The upward shift in the LEI suggests near‑term economic acceleration, but the slowing six‑month trend and stagnant CEI warn of possible headwinds for growth.
The Conference Board’s Leading Economic Index for South Korea posted a 0.9 percent increase in January, lifting the composite to 114.8, well above the 2016 baseline. The uptick was anchored by a rally in equity markets and a resurgence in private construction orders, two of the six components that drive the LEI. By contrast, bond yields and export volumes contributed modestly, underscoring the index’s sensitivity to domestic demand shocks. Analysts view this rise as an early signal that the Korean economy may avoid a near‑term slowdown, aligning with the Board’s three‑month lead time on turning points.
Despite the monthly gain, the six‑month growth rate of the LEI decelerated to 2.0 percent, down from 3.7 percent in the previous half‑year, hinting at waning momentum. Simultaneously, the Coincident Economic Index slipped 0.1 percent to 109.4, suggesting that current output and employment are barely holding steady. The divergence between the leading and coincident measures raises questions about the durability of the recent expansion, especially as industrial production and retail sales have shown only marginal improvement. Investors should monitor whether the lagging CEI begins to turn negative, which could precede a GDP slowdown.

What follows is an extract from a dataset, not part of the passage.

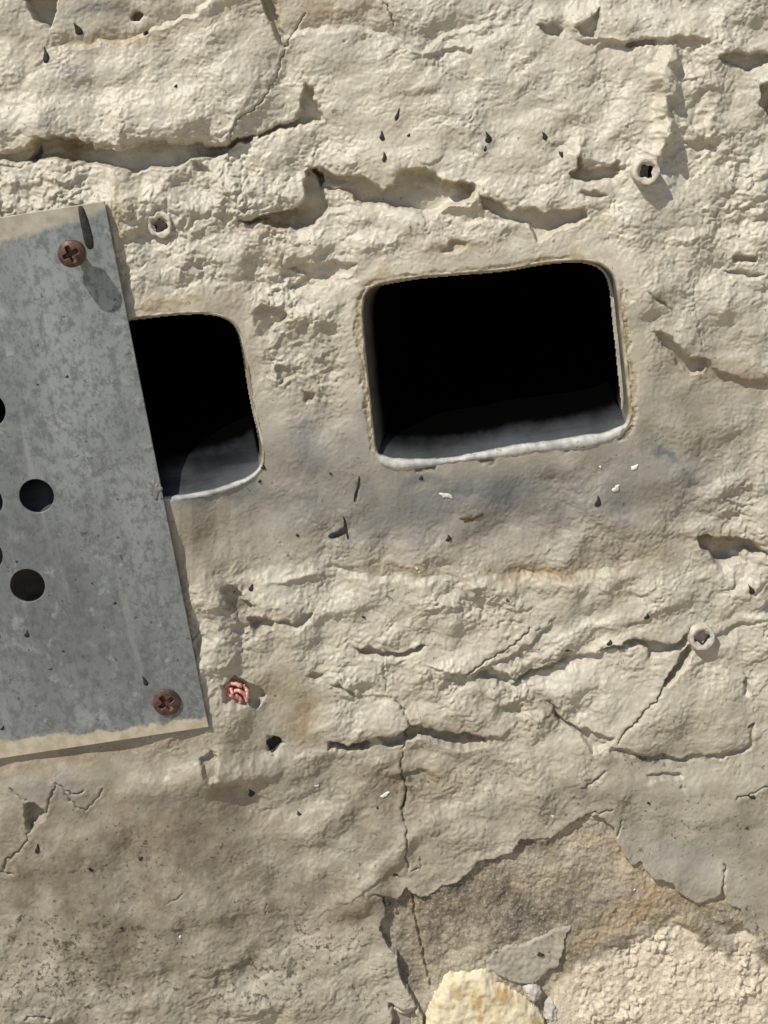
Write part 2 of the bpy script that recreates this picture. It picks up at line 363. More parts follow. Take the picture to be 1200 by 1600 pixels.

South Korea’s modest LEI gain stands out against a mixed global backdrop, where major economies such as the United States and China posted flat or declining indices in January. The relative strength reflects resilient domestic consumption and a supportive fiscal stance, but external headwinds—including volatile commodity prices and geopolitical tensions in the region—remain. Policymakers may consider targeted stimulus for lagging sectors like manufacturing to sustain the forward‑looking optimism. As the next release is slated for early April, market participants will be watching for confirmation that the early‑year momentum translates into sustained growth throughout 2026.